Mortaza hails Bangladeshi achievement


Bangladesh captain Mashrafe Mortaza believes their ODI series win over India is one of the biggest achievements in the nation's short cricketing history and praised their aggressive style of play.

The Tigers took an unassailable 2-0 lead in the three-match series with India after strolling to a comfortable six-wicket win in the second ODI in Dhaka on Sunday.

Mustafizur Rahman starred with the ball, adding a six-wicket haul to the five he took in the first game to cap off a remarkable introduction to international one-day cricket.

From his two caps he has taken 11 wickets, bowling at an average of 8.45 runs per wicket at an economy rate of just 4.81 runs an over.

His success is down to accurate and disciplined bowling, but was helped by the aggressive brand of cricket Bangladesh have committed to this series and it is something Mortaza hopes to see continue.

"I think the boys are playing fearless cricket," Mashrafe said after the game. "This is the significant change. The boys are not scared to play shots.

"They are not scared to put the slips on so I think that sort of cricket has changed. Cricket is all about mind games.

"I think we are all playing good cricket at the moment, especially with our head in the right place.

"So the thing that I wanted to tell the bowlers is that when I didn't move the fielders they were taking a few calculative risks. Luckily we survived and on maximum days our plan is to play aggressive cricket."
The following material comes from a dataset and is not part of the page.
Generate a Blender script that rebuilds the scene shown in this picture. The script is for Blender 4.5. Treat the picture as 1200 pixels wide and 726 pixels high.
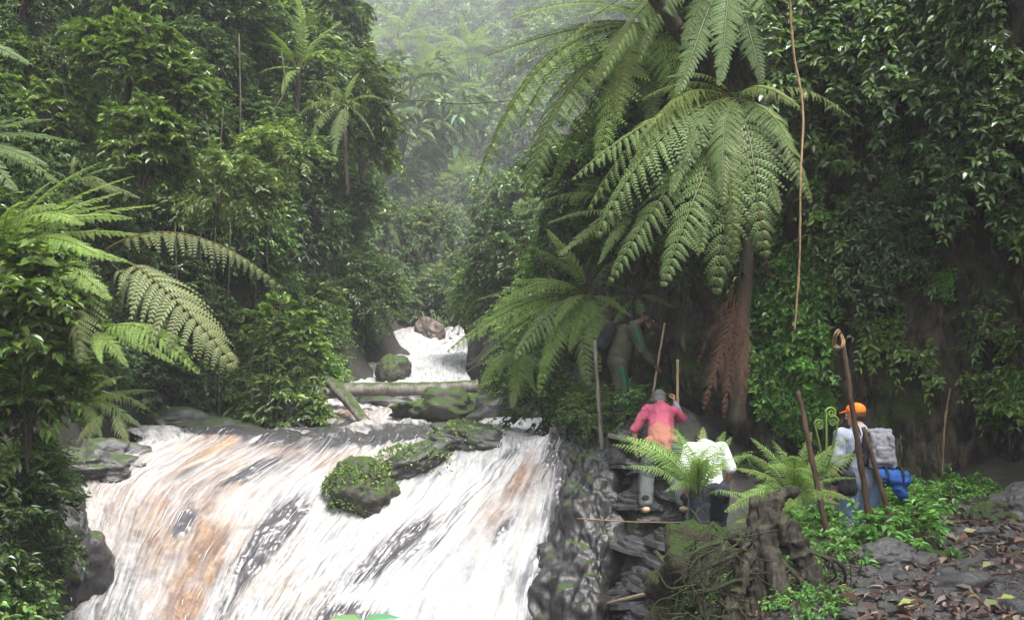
import bpy, math, random
import numpy as np
from mathutils import Vector, Matrix
for _o in list(bpy.data.objects): bpy.data.objects.remove(_o)
scene = bpy.context.scene
COL = scene.collection
R = math.radians
FPX, HOR, EYE = 1100.0, 430.0, 1.6
PITCH = math.atan((HOR-363.0)/FPX)

# ------------------------------------------------------------------ camera, sky, sun, exposure
cam = bpy.data.cameras.new('camera'); cam_o = bpy.data.objects.new('camera', cam); COL.objects.link(cam_o)
cam.sensor_width = 36.0; cam.lens = FPX/1200*36.0; cam.clip_start = 0.05; cam.clip_end = 1000
cam_o.location = (0, 0, EYE); cam_o.rotation_euler = (math.pi/2+PITCH, 0, 0)
scene.camera = cam_o
SUN_EL, SUN_AZ = R(62), R(152)          # azimuth from +Y, positive to the right
world = bpy.data.worlds.new('World'); scene.world = world; world.use_nodes = True
wn = world.node_tree.nodes; wl = world.node_tree.links; wn.clear()
sky = wn.new('ShaderNodeTexSky'); sky.sky_type = 'NISHITA'; sky.sun_disc = False
sky.sun_elevation = SUN_EL; sky.sun_rotation = SUN_AZ; sky.air_density = 1.0; sky.dust_density = 3.0; sky.ozone_density = 0.6
hs = wn.new('ShaderNodeHueSaturation'); hs.inputs['Saturation'].default_value = 0.35
bg = wn.new('ShaderNodeBackground'); bg.inputs['Strength'].default_value = 0.15
wo = wn.new('ShaderNodeOutputWorld')
wl.new(sky.outputs[0], hs.inputs['Color']); wl.new(hs.outputs[0], bg.inputs[0]); wl.new(bg.outputs[0], wo.inputs[0])
sl = bpy.data.lights.new('sun', 'SUN'); sl.energy = 2.2; sl.angle = R(20); sl.color = (1.0, 0.97, 0.92)
so = bpy.data.objects.new('sun', sl); COL.objects.link(so)
sd = Vector((math.sin(SUN_AZ)*math.cos(SUN_EL), math.cos(SUN_AZ)*math.cos(SUN_EL), math.sin(SUN_EL)))
so.rotation_euler = sd.to_track_quat('Z', 'Y').to_euler(); so.location = sd*40
vs = scene.view_settings; vs.view_transform = 'Standard'; vs.look = 'None'; vs.gamma = 1.0; vs.exposure = 1.9
vs.use_curve_mapping = False
cy = scene.cycles
cy.use_denoising = True; cy.max_bounces = 5; cy.diffuse_bounces = 2; cy.glossy_bounces = 2
cy.transmission_bounces = 3; cy.volume_bounces = 1; cy.transparent_max_bounces = 8
cy.caustics_reflective = False; cy.caustics_refractive = False; cy.sample_clamp_indirect = 6
try: cy.denoiser = 'OPENIMAGEDENOISE'; cy.denoising_input_passes = 'RGB_ALBEDO_NORMAL'; cy.denoising_prefilter = 'ACCURATE'
except Exception: pass

# ------------------------------------------------------------------ maths helpers
A = np.array
def ray(px, py):
    cx = (px-600.0)/FPX; cyy = -(py-363.0)/FPX
    c, s = math.cos(PITCH), math.sin(PITCH)
    return A([cx, c-cyy*s, s+cyy*c])
def P(px, py, d):
    r = ray(px, py); return A([0, 0, EYE]) + r*(d/r[1])
def hsh(i, j, k, seed):
    n = (i*374761393 + j*668265263 + k*1274126177 + seed*974634777) & 0xffffffff
    n = ((n ^ (n >> 13))*1274126177) & 0xffffffff
    n = (n ^ (n >> 16)) & 0xffffffff
    return n.astype(np.float64)/4294967295.0
def noise3(p, seed=0):
    p = np.asarray(p, float); i = np.floor(p).astype(np.int64); f = p-i; f = f*f*(3-2*f)
    out = 0
    for a in (0, 1):
        for b in (0, 1):
            for c in (0, 1):
                w = (f[..., 0] if a else 1-f[..., 0])*(f[..., 1] if b else 1-f[..., 1])*(f[..., 2] if c else 1-f[..., 2])
                out = out + w*hsh(i[..., 0]+a, i[..., 1]+b, i[..., 2]+c, seed)
    return out*2-1
def fbm3(p, oct=4, seed=0, gain=.5):
    p = np.asarray(p, float); s = 0; a = 1.0
    for o in range(oct):
        s = s + a*noise3(p*(2.0**o)+o*17.3, seed+o); a *= gain
    return s
def nrm(v):
    v = np.asarray(v, float); return v/np.maximum(np.linalg.norm(v, axis=-1, keepdims=True), 1e-9)

# ------------------------------------------------------------------ mesh helpers
class MB:
    def __init__(s): s.V = []; s.Q = []; s.T = []; s.C = []; s.n = 0; s.QM = []; s.TM = []
    def add(s, V, Q=None, T=None, col=(1, 1, 1), mi=0):
        V = np.asarray(V, float).reshape(-1, 3); s.V.append(V)
        c = np.asarray(col, float)
        s.C.append(np.broadcast_to(c, (len(V), 3)) if c.ndim == 1 else c)
        if Q is not None and len(Q): q = np.asarray(Q, np.int64)+s.n; s.Q.append(q); s.QM.append(np.full(len(q), mi))
        if T is not None and len(T): t = np.asarray(T, np.int64)+s.n; s.T.append(t); s.TM.append(np.full(len(t), mi))
        s.n += len(V); return s
    def mesh(s, name, mats, smooth=True, uv=None):
        V = np.concatenate(s.V); C = np.concatenate(s.C)
        Q = np.concatenate(s.Q) if s.Q else np.zeros((0, 4), np.int64)
        T = np.concatenate(s.T) if s.T else np.zeros((0, 3), np.int64)
        me = bpy.data.meshes.new(name)
        me.vertices.add(len(V)); me.vertices.foreach_set('co', V.astype(np.float32).ravel())
        loops = np.concatenate([Q.ravel(), T.ravel()]).astype(np.int32)
        me.loops.add(len(loops)); me.loops.foreach_set('vertex_index', loops)
        starts = np.concatenate([np.arange(len(Q))*4, len(Q)*4+np.arange(len(T))*3]).astype(np.int32)
        me.polygons.add(len(starts)); me.polygons.foreach_set('loop_start', starts)
        try: me.polygons.foreach_set('loop_total', np.concatenate([np.full(len(Q), 4), np.full(len(T), 3)]).astype(np.int32))
        except Exception: pass
        if not isinstance(mats, (list, tuple)): mats = [mats]
        for m in mats: me.materials.append(m)
        mi = np.concatenate((s.QM or [np.zeros(0, int)])+(s.TM or [np.zeros(0, int)])).astype(np.int32)
        me.polygons.foreach_set('material_index', mi)
        me.polygons.foreach_set('use_smooth', np.full(len(starts), bool(smooth)))
        at = me.color_attributes.new('Col', 'FLOAT_COLOR', 'POINT')
        at.data.foreach_set('color', np.concatenate([C, np.ones((len(C), 1))], 1).astype(np.float32).ravel())
        if uv is not None:
            ul = me.uv_layers.new(name='flow'); ul.data.foreach_set('uv', uv[loops].astype(np.float32).ravel())
        me.update(calc_edges=True); me.validate(); return me
def link(name, me, parent=None, loc=None):
    o = bpy.data.objects.new(name, me); COL.objects.link(o)
    if parent is not None: o.parent = parent
    if loc is not None: o.location = loc
    return o
def tag(o, label=None, cat=None, group=None, kind=None):
    if label: o['label'] = label
    if cat: o['category'] = cat
    if group: o['group'] = group
    if kind: o['kind'] = kind
    return o
def thing(name, loc, label, cat, group=None, rz=0.0, sc=1.0):
    o = bpy.data.objects.new(name, None); COL.objects.link(o); o.location = loc; o.rotation_euler = (0, 0, rz)
    o.scale = (sc, sc, sc); o.empty_display_size = .1
    return tag(o, label, cat, group)
def copy_tree(o, parent=None):
    c = o.copy(); COL.objects.link(c); c.parent = parent
    for ch in list(o.children): copy_tree(ch, c)
    return c
def tube(pts, rad, sides=6, cap=True, squash=None):
    pts = np.asarray(pts, float); n = len(pts); rad = np.broadcast_to(np.asarray(rad, float), (n,))
    t = nrm(np.gradient(pts, axis=0)); ref = A([0, 0, 1.0]) if abs(t[0][2]) < .9 else A([1.0, 0, 0])
    V = []; x = nrm(np.cross(t[0], ref))
    for i in range(n):
        x = nrm(x-t[i]*np.dot(x, t[i])); y = np.cross(t[i], x)
        a = np.arange(sides)*2*math.pi/sides
        V.append(pts[i]+rad[i]*(np.cos(a)[:, None]*x+np.sin(a)[:, None]*y))
    V = np.concatenate(V); Q = []
    for i in range(n-1):
        for k in range(sides):
            k2 = (k+1) % sides; Q.append((i*sides+k, i*sides+k2, (i+1)*sides+k2, (i+1)*sides+k))
    T = []
    if cap:
        V = np.concatenate([V, pts[:1], pts[-1:]]); b = n*sides
        for k in range(sides):
            k2 = (k+1) % sides; T.append((b, k2, k)); T.append((b+1, (n-1)*sides+k, (n-1)*sides+k2))
    return V, Q, T
def catmull(pts, n):
    p = np.asarray(pts, float); m = len(p)
    p = np.concatenate([[2*p[0]-p[1]], p, [2*p[-1]-p[-2]]]); t = np.linspace(0, m-1-1e-9, n)
    i = np.floor(t).astype(int); f = (t-i).reshape((-1,)+(1,)*(p.ndim-1))
    a, b, c, d = p[i], p[i+1], p[i+2], p[i+3]
    return .5*((2*b)+(c-a)*f+(2*a-5*b+4*c-d)*f**2+(3*b-a-3*c+d)*f**3)
def gridq(nu, nv):                                   # vertices indexed [v*nu+u]
    i = np.arange(nu-1)[None, :]+np.arange(nv-1)[:, None]*nu
    return np.stack([i, i+1, i+1+nu, i+nu], -1).reshape(-1, 4)
_ico = {}
def ico(sub):
    if sub in _ico: return _ico[sub]
    import bmesh
    bm = bmesh.new(); bmesh.ops.create_icosphere(bm, subdivisions=sub, radius=1.0)
    V = A([v.co[:] for v in bm.verts]); T = A([[v.index for v in f.verts] for f in bm.faces]); bm.free()
    _ico[sub] = (V, T); return V, T

# ------------------------------------------------------------------ materials
def nt(name):
    m = bpy.data.materials.new(name); m.use_nodes = True; t = m.node_tree; t.nodes.clear()
    out = t.nodes.new('ShaderNodeOutputMaterial'); return m, t.nodes, t.links, out
def mixc(N, L, fac, a, b, mode='MIX'):
    n = N.new('ShaderNodeMix'); n.data_type = 'RGBA'; n.blend_type = mode
    for s, v in ((n.inputs[0], fac), (n.inputs[6], a), (n.inputs[7], b)):
        if isinstance(v, (int, float)): s.default_value = v
        elif isinstance(v, tuple): s.default_value = (*v, 1) if len(v) == 3 else v
        else: L.new(v, s)
    return n.outputs[2]
def ramp(N, L, src, *stops):
    n = N.new('ShaderNodeValToRGB'); cr = n.color_ramp
    while len(cr.elements) < len(stops): cr.elements.new(.5)
    for e, (p, c) in zip(cr.elements, stops):
        e.position = p; e.color = (c, c, c, 1) if isinstance(c, (int, float)) else (*c, 1)
    L.new(src, n.inputs[0]); return n.outputs[0]
def noi(N, L, vec, scale, detail=6, rough=.6, dist=0.0):
    n = N.new('ShaderNodeTexNoise'); n.inputs['Scale'].default_value = scale; n.inputs['Detail'].default_value = detail
    n.inputs['Roughness'].default_value = rough; n.inputs['Distortion'].default_value = dist
    if vec is not None: L.new(vec, n.inputs['Vector'])
    return n.outputs[0]
def mapped(N, L, src, sc):
    n = N.new('ShaderNodeMapping'); n.inputs['Scale'].default_value = sc; L.new(src, n.inputs[0]); return n.outputs[0]
def math2(N, L, op, a, b):
    n = N.new('ShaderNodeMath'); n.operation = op
    for s, v in ((n.inputs[0], a), (n.inputs[1], b)):
        if isinstance(v, (int, float)): s.default_value = v
        else: L.new(v, s)
    return n.outputs[0]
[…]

The skipper went on to dub the country's first ever series win over India as one of their biggest achievements, while admitting the ease with which they won both matches did come as a surprise.

"This is one of the biggest achievements," he added. "Actually I think the boys are really confident. Maybe we didn't expect [to win] that way, but we always thought that we are going to play to win and fight till the last ball.

"Obviously I know that if we play our best cricket, it will be competitive, but we can win as well. I will say that a lot of luck was involved."